Ever heard of the Purple Triangle?
I hadn't either, until I met my husband.
Next time someone feels compelled to make fun of Jehovah's Witnesses when they knock on your door, perhaps you should remember this:
http://www.baycrest.org/Spring%202001/article12.htm The Gestapo and Criminal Police assigned special units to hunt down Witnesses and destroy the religion. Despite a nationwide sweep that netted thousands in August 1936, members continued to meet in secret and to carry on their ministry work underground. Two daring protest campaigns in December 1936 and June 1937 shocked Nazi officials, as the Witnesses blanketed the country with leaflets detailing the regime's human rights abuses. "During the whole length of the Nazi era in Germany, no other resistance organization took comparable initiatives," wrote German scholar Dr. Elke Imberger. The repressive Nazi measures in part caused the Witnesses' stance to take on the character of resistance, albeit nonpolitical and nonviolent.

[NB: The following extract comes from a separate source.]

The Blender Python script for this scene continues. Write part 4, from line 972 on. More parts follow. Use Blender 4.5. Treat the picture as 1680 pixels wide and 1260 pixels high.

By 1938, Nazi prisons and camps held about 6,000 Witnesses, about 5 to 10 percent of the total prewar camp population. Concurrent with the travails of the Witnesses, the Jewish community was feeling the ever-intensifying heat of Nazi terror. The plight of the Jews did not escape the sympathetic attention of the Witnesses, both in Germany and abroad. One month prior to Kristallnacht, Watch Tower Society president J. F. Rutherford voiced outrage in an international radio broadcast, saying: "The Devil has put his representative Hitler in control, a man who is of unsound mind, cruel, malicious and ruthless . . . He cruelly persecutes the Jews because they were once Jehovah's covenant people and bore the name of Jehovah, and because Christ Jesus was a Jew."
Witness literature became an instrument of spiritual resistance, exposing the criminal actions of the Nazi regime and its murderous antisemitic agenda. Witness prisoners wrote secret reports of camp conditions. These were smuggled out and printed in the Witness journals The Watchtower and Consolation (forerunner of Awake!). The 1938 Witness book Crusade Against Christianity contained diagrams of the camps Sachsenhausen and Esterwegen. Consolation of May 4, 1938, said, "History never recorded a more systematic, efficient, devilish obliteration of Jews than at present in Germany." Following the November pogrom, Consolation asked, "How can one remain silent?"
Chilling descriptions of the attack on European Jewry appeared frequently in Witness publications. Hundreds of column inches detailed and decried the destruction of the Jews' religious, social, and economic life, and ultimately, the physical annihilation of the Jews.
During and after Kristallnacht, according to historian Anton Gill, German Witnesses showed themselves "especially courageous," sheltering and protecting Jewish neighbors. In July 1939 the New York Yiddish daily Der Tog reported about Jehovah's Witnesses, "There were numerous cases in Danzig where members of the same religious sect have defended Jews against attacks by Nazis, or when these sincere women of the common people intentionally patronized Jewish stores just when Hitlerites picketed those Jewish shops. Only a half a year ago, when like a plague all kinds of food stores began to post the well-known signs 'Juden unerwünscht' (Jews not wanted), the same German women regarded it as a sacred duty to provide their Jewish neighbors or mere acquaintances with food or milk without asking anything in return."
The book Crystal Night: 9-10 November 1938, reports that 300-400 Witness inmates in Buchenwald shared their bread rations with some of the 2,250 Jews brought to the camp in 1938. One Buchenwald survivor told how Witnesses gave their bread to Jewish prisoners and went without food themselves for up to four days.